Friday, December 6, 2019

Joel 1: Nature in Uproar

"What the locust swarm has left the great locusts have eaten; what the great locusts have left the young locusts have eaten; what the young locusts have left other locusts have eaten" (Joel 1:4).

We don’t know when Joel prophesied. Because it seems that Isaiah quoted Joel, many conservative expositors believe Joel was one of the earliest prophets; but perhaps it was Joel who quoted Isaiah. When Joel referred to Judah and Jerusalem several times, we assume that his prophecy was directed primarily toward Judah, the southern kingdom.

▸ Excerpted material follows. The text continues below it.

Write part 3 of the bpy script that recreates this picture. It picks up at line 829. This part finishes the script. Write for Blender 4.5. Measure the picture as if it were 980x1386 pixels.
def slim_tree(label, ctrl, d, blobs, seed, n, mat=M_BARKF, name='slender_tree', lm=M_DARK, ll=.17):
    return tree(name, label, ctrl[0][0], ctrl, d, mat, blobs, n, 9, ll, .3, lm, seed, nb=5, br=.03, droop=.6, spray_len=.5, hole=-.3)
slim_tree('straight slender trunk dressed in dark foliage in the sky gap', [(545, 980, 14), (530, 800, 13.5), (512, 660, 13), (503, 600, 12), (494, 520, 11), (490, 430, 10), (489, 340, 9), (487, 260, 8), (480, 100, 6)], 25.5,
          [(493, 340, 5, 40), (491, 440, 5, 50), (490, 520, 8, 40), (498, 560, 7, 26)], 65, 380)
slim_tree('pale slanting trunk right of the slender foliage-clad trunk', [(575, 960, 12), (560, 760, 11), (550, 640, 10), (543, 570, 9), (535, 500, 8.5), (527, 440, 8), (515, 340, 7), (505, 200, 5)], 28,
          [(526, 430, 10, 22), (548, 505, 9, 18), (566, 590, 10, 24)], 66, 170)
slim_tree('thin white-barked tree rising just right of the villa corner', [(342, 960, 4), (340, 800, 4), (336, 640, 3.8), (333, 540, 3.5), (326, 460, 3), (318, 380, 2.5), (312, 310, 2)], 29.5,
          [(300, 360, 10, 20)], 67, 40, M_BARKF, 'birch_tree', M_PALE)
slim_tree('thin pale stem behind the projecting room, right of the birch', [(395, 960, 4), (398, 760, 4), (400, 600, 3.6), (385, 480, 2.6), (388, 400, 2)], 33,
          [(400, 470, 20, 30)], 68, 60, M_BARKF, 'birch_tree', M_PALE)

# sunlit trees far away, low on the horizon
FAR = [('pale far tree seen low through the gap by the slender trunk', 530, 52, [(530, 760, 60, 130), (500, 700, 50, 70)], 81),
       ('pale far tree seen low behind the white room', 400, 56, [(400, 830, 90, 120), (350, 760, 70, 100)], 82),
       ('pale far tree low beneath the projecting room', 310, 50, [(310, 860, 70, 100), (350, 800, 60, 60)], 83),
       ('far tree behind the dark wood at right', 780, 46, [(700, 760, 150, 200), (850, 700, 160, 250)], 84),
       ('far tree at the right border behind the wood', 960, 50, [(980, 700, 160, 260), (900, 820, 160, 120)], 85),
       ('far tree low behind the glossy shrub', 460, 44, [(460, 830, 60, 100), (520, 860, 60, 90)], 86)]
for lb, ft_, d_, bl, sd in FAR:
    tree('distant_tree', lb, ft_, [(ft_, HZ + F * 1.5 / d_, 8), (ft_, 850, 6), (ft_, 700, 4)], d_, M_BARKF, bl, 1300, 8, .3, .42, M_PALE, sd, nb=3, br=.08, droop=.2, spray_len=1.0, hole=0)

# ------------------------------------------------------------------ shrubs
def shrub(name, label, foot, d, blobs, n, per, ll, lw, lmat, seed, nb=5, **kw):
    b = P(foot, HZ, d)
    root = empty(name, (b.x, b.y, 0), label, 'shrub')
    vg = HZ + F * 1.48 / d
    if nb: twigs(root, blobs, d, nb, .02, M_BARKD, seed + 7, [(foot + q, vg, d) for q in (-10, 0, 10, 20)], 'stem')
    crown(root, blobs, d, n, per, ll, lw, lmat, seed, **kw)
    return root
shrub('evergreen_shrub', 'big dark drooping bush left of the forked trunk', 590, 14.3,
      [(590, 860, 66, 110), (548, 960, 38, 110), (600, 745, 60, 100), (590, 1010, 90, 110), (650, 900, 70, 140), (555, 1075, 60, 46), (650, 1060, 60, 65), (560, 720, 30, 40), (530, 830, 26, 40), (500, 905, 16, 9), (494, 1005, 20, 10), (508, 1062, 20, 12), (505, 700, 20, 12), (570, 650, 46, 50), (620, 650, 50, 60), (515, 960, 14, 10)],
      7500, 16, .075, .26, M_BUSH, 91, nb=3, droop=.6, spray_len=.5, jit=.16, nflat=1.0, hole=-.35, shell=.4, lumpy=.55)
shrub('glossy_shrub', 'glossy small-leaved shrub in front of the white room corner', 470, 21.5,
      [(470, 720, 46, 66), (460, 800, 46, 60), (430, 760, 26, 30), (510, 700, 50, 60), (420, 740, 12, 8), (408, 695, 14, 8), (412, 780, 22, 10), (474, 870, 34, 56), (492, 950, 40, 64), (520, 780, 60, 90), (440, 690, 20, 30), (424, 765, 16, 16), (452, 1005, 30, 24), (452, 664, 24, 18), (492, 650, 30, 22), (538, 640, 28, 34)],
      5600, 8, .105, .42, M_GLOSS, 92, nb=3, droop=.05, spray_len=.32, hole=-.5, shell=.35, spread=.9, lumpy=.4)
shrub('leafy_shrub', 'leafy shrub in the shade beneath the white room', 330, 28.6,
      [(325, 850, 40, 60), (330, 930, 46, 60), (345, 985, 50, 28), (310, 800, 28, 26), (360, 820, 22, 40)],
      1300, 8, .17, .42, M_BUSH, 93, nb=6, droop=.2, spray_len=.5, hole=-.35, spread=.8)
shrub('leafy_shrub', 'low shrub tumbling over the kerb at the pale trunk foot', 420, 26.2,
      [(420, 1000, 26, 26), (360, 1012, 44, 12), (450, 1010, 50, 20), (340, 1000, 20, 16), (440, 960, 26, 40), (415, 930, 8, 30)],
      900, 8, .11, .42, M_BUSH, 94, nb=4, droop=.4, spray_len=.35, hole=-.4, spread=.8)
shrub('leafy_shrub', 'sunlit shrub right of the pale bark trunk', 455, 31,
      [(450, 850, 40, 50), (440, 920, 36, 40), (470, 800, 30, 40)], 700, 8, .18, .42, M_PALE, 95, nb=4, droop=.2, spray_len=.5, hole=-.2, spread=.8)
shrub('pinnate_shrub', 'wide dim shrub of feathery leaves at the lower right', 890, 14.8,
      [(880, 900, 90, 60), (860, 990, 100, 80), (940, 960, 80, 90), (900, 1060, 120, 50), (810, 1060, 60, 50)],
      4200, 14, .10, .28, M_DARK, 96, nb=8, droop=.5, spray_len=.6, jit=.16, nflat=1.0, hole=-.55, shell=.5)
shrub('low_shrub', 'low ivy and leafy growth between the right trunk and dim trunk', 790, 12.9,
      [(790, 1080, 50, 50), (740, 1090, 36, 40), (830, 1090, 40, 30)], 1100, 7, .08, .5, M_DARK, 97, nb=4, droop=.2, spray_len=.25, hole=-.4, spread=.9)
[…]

This world is God’s world, and when men sin against Him, God summons the world to rise up against mankind. Beginning with the Garden of Eden, thorns and thistles have been multiplied against sinners. Joel uniquely focused on this theme by describing a horrendous locust plague that had devastated the land. Several kinds of locusts invaded the land in succession. Then followed by a drought, the land became so dry that great fires spread all over the countryside (Joel 1).

The most pointed aspect of this devastation, said Joel, is that it prevented the people from offering sacrifices to God. The locusts ate the grain of the cereal offering and the grapes of the drink offering. Cattle and sheep died in great numbers (Joel 1:9, 13, 18). Thus the people were cut off from the privilege of worshipping God in the manner He had prescribed.

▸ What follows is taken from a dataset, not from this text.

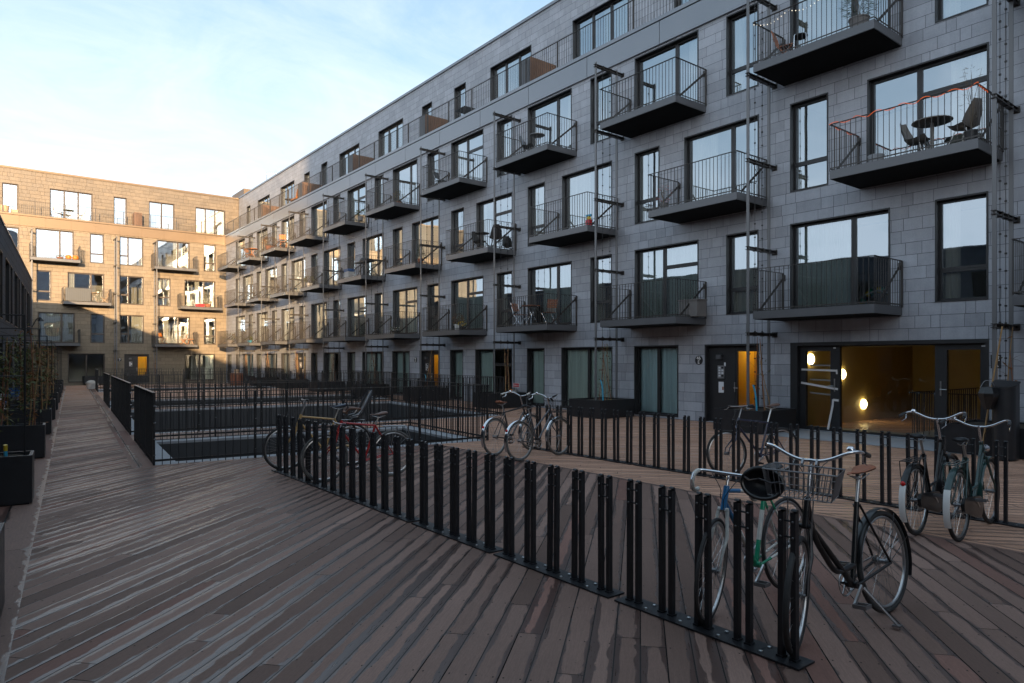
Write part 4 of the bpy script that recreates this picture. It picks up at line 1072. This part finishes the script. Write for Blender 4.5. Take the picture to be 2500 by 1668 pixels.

Joel instructed the people to tell their children, grandchildren, and great-grandchildren about this devastating invasion because it was a foreshadowing of another invasion to come. Joel 2 describes God’s coming to judge the land in the future. On that occasion, He will bring in another locust army to punish the people for their sins. Many commentators believe that the locust imagery of Joel 2 is a symbolic prediction of the Assyrians and Babylonians who would be brought by God to destroy northern Israel and southern Judah respectively. (Joel 2:20 hints that a human army is what the passage really predicts.)

Whether the locusts in Joel 2 are literal or figurative (or both), one thing is clear from the message of Joel. It is summarized by a line from Francis Thompson’s famous poem "The Hound of Heaven." In that poem, the Divine Pursuer tells the fleeing sinner, “All things betray thee, who betrayest Me.” If we do not obey God, even His world will rise up against us.

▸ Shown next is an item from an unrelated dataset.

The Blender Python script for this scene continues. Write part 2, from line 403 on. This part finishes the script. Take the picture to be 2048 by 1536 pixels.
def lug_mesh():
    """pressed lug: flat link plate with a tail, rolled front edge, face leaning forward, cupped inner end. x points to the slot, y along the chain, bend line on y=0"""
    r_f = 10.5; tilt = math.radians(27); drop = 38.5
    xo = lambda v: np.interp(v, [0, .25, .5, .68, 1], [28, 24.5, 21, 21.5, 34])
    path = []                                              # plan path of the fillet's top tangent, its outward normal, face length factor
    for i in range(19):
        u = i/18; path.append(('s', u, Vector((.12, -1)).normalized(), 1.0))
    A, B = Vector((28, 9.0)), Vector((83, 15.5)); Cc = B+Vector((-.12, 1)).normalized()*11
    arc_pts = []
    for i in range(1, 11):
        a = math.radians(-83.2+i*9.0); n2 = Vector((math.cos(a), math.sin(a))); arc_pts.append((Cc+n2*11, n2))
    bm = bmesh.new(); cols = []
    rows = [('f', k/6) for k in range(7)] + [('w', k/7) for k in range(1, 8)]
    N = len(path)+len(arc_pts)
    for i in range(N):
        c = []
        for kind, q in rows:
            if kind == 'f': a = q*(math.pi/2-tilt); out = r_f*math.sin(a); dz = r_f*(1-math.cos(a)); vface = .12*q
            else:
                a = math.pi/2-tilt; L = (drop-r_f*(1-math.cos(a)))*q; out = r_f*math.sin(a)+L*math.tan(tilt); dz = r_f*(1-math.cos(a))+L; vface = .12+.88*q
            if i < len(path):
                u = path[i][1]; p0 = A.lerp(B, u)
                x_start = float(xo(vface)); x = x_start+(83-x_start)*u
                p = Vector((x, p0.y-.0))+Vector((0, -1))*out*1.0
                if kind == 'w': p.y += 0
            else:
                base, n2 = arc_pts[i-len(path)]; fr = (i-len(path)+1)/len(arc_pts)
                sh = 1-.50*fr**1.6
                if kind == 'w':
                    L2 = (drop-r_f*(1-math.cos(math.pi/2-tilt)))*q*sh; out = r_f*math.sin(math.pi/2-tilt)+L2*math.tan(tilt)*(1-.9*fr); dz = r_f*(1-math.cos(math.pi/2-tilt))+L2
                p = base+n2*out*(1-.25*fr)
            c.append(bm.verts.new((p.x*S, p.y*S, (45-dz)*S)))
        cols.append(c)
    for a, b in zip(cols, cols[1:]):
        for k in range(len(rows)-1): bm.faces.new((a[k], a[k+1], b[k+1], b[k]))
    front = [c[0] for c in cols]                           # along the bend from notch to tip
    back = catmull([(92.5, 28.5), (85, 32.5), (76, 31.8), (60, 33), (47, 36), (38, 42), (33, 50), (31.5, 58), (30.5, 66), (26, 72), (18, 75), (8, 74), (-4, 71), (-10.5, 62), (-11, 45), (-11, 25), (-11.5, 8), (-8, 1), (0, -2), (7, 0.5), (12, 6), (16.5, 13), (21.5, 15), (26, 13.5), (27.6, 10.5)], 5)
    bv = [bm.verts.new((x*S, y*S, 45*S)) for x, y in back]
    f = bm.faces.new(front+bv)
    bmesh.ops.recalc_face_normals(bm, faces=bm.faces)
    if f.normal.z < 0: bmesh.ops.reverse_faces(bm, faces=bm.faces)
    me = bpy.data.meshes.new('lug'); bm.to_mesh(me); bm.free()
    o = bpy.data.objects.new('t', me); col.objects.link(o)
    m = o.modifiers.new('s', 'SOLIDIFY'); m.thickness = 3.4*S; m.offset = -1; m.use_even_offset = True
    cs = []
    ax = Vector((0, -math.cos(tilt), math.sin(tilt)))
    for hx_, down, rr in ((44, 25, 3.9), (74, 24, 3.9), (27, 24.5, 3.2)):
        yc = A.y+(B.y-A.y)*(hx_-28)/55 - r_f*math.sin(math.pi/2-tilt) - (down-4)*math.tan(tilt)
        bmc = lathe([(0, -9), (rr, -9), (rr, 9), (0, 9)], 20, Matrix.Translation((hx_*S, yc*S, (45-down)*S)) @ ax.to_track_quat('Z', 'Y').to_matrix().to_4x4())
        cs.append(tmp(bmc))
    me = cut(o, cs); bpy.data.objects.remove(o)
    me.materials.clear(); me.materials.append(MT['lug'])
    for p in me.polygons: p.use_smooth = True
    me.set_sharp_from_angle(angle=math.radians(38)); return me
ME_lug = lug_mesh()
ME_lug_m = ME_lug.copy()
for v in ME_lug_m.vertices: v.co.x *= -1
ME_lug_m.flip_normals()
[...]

Ours is a culture focused almost exclusively on the present. We too often fail to learn the lessons of the past. Perhaps the greater problem, however, is our failure to prepare future generations for the world they will inherit. Joel knew the importance of teaching future generations about past lessons. Make that your goal, to remind your children of God’s judgments and His blessings in the past that they might be prepared for the future.